* **Your goal**
Check each line of the material. Copy those containing "from".

== Available data ==

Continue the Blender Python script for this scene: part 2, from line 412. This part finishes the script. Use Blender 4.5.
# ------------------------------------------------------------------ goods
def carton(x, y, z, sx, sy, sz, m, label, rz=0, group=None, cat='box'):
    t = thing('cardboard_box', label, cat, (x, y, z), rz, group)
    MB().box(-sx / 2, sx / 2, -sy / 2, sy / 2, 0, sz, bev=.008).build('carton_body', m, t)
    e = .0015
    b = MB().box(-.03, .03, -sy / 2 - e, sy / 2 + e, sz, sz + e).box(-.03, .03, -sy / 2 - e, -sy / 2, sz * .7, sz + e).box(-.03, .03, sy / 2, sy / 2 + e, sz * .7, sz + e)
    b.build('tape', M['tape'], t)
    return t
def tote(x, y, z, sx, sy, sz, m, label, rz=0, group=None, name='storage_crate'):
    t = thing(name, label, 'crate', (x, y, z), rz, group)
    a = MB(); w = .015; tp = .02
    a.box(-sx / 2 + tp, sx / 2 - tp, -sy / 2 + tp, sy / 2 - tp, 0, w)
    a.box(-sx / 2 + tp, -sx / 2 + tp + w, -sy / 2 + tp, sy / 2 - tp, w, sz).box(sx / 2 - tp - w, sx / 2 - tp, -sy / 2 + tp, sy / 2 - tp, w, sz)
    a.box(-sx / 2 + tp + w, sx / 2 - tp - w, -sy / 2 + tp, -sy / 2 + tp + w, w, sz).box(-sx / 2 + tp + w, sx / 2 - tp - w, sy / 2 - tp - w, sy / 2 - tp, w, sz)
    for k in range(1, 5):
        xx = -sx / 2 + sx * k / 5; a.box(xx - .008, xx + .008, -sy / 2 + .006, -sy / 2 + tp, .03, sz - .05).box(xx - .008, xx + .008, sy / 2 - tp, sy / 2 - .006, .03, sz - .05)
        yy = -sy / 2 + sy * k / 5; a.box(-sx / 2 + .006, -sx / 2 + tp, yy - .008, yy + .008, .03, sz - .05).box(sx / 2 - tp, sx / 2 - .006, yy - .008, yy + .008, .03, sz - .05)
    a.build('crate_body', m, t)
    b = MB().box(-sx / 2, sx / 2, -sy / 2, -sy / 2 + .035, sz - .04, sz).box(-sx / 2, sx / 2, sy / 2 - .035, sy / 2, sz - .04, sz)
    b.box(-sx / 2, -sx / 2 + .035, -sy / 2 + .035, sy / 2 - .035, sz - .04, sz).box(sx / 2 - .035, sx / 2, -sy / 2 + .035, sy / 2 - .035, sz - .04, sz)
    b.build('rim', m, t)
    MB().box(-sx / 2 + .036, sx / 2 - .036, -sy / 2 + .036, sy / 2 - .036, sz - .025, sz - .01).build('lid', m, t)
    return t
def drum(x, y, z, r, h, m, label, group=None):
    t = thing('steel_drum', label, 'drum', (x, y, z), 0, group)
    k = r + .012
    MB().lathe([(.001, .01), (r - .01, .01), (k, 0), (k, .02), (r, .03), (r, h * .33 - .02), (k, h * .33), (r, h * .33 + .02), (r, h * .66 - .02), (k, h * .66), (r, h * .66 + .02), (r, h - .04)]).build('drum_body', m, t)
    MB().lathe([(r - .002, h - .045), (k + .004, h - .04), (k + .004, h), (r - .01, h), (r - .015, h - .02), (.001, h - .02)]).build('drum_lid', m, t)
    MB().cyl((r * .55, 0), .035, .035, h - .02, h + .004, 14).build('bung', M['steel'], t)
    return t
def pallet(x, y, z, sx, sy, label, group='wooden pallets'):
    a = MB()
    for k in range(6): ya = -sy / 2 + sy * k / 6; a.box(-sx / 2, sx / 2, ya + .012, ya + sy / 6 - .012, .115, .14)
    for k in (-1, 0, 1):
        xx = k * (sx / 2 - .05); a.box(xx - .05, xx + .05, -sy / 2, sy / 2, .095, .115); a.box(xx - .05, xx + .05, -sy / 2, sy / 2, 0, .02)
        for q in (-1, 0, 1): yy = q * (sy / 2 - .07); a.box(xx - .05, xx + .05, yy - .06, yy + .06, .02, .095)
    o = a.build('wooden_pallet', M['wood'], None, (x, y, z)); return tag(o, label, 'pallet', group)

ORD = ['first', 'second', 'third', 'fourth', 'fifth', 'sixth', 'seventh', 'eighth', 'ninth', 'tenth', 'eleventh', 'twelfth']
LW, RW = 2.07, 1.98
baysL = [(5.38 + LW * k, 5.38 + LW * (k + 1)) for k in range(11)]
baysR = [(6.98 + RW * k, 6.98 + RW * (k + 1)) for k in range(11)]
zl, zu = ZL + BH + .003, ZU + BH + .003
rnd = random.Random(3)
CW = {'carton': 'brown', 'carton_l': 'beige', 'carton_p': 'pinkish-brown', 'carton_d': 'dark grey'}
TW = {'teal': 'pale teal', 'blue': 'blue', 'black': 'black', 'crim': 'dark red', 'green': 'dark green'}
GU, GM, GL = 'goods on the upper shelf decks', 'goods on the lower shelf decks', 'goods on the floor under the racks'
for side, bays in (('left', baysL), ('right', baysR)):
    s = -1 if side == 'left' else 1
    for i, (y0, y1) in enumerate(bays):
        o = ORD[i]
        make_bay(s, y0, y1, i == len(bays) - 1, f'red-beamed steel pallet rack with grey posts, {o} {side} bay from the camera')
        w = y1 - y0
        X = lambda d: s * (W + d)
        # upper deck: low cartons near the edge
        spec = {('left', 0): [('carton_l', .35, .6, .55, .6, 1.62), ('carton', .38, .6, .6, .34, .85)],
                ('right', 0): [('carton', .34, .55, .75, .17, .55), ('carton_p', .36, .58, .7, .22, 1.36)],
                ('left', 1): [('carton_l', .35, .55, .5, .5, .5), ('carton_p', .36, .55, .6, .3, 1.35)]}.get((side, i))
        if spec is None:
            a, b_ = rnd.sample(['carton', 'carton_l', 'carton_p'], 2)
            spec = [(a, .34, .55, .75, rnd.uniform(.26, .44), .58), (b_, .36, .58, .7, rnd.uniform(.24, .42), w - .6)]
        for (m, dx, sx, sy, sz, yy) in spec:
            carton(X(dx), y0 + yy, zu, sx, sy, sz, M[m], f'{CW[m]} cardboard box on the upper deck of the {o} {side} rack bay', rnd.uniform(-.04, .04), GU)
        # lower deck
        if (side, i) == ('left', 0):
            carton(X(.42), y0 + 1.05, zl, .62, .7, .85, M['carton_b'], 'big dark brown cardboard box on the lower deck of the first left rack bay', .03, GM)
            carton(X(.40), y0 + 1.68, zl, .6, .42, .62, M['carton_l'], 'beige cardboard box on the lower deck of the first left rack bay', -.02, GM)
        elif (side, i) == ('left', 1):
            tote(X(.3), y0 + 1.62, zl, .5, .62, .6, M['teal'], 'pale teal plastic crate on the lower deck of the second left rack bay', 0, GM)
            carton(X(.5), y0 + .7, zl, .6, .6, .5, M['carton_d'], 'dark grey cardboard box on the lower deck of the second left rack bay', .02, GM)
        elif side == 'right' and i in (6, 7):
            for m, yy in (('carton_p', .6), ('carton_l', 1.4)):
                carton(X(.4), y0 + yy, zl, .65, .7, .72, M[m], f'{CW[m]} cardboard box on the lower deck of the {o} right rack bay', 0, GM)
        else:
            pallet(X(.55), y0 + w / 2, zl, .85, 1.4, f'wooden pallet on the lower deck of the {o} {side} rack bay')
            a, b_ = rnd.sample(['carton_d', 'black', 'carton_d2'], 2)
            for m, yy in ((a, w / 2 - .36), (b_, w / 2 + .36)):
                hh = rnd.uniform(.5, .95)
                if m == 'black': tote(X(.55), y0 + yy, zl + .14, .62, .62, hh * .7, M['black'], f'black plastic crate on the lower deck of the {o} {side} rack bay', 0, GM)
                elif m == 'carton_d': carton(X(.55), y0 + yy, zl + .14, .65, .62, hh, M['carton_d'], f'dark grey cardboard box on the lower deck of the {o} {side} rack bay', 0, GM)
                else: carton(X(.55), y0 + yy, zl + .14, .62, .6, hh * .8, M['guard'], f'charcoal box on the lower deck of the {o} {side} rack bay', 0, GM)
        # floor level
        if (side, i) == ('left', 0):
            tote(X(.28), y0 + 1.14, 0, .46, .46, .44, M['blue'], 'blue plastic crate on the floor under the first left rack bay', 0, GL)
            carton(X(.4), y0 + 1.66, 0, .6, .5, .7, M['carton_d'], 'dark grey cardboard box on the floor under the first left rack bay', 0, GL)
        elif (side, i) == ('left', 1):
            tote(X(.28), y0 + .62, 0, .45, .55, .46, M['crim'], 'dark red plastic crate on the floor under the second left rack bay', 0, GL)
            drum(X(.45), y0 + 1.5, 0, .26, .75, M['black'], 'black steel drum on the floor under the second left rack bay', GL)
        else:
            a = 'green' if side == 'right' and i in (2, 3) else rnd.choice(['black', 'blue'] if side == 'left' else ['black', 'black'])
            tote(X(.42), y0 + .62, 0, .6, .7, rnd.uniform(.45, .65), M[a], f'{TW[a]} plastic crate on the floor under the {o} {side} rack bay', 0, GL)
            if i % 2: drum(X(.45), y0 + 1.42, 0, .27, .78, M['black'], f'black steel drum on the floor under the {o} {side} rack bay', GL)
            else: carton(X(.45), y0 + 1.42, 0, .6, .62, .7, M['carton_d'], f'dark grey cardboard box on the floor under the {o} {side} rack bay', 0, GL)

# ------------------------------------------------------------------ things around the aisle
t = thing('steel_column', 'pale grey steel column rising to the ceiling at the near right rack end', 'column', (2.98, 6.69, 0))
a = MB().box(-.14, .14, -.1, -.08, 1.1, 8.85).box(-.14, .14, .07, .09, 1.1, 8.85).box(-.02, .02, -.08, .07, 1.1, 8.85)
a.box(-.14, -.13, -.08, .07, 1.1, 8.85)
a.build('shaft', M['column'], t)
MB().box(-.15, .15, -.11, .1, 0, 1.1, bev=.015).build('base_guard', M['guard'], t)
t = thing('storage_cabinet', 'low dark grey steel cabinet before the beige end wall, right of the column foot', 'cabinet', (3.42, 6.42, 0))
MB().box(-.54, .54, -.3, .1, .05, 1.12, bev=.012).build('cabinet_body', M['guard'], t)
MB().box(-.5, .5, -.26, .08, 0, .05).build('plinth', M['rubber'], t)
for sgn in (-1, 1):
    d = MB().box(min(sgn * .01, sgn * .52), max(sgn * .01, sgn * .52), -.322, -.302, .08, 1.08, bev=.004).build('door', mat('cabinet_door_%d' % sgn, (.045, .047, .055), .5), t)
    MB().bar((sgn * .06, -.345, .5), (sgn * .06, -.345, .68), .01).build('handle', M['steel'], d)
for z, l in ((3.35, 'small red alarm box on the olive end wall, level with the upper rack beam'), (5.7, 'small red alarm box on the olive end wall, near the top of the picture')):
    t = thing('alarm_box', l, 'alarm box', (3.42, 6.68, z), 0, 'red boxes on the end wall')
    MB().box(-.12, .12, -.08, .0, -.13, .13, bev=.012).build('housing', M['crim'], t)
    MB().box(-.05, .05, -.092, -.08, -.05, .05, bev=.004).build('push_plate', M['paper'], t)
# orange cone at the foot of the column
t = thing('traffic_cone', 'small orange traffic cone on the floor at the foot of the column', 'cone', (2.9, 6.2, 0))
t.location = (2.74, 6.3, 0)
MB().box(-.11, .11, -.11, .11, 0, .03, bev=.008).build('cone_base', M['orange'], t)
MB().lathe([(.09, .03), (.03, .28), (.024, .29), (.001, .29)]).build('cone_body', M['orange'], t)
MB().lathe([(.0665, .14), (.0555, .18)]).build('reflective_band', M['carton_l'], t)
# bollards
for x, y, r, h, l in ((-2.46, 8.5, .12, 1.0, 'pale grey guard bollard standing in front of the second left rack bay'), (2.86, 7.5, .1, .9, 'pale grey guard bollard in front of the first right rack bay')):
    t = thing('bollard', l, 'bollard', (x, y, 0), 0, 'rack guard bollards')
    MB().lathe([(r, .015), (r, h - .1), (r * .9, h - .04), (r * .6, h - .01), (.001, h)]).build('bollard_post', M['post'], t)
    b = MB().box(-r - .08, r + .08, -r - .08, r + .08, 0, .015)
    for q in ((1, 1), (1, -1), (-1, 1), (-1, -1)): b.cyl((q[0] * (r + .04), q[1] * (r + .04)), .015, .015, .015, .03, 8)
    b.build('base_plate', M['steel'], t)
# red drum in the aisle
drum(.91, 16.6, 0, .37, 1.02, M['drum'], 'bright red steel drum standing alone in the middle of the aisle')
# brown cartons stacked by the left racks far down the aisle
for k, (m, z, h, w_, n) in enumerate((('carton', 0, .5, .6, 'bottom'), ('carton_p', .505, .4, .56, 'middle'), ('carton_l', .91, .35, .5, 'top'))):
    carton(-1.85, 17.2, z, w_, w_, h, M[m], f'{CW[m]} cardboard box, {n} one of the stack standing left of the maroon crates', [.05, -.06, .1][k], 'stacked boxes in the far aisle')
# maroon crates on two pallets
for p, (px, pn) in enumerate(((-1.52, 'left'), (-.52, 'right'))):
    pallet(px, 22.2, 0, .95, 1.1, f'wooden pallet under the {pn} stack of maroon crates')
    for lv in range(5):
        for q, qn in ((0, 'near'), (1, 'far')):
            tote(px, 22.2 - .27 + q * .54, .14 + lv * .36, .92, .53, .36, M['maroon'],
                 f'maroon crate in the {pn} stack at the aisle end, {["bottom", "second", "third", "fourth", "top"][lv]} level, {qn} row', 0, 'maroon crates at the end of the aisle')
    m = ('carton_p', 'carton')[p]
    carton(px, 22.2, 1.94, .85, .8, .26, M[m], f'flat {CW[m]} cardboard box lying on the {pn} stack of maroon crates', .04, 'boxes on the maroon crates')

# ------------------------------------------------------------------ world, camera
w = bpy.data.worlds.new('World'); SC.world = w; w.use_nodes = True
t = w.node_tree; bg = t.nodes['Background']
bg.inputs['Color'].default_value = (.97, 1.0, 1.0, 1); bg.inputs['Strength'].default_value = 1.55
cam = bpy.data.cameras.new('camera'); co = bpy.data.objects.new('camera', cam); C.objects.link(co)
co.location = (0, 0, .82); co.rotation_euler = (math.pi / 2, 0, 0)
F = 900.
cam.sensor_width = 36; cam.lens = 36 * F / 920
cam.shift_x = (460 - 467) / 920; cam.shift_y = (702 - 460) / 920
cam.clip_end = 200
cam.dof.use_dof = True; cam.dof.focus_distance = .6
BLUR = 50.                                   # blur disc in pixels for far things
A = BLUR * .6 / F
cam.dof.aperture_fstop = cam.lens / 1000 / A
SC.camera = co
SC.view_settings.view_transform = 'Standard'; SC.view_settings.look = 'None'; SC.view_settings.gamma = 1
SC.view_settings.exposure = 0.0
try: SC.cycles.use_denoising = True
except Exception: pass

===

* **Written solution**
Continue the Blender Python script for this scene: part 2, from line 412. This part finishes the script. Use Blender 4.5.
        make_bay(s, y0, y1, i == len(bays) - 1, f'red-beamed steel pallet rack with grey posts, {o} {side} bay from the camera')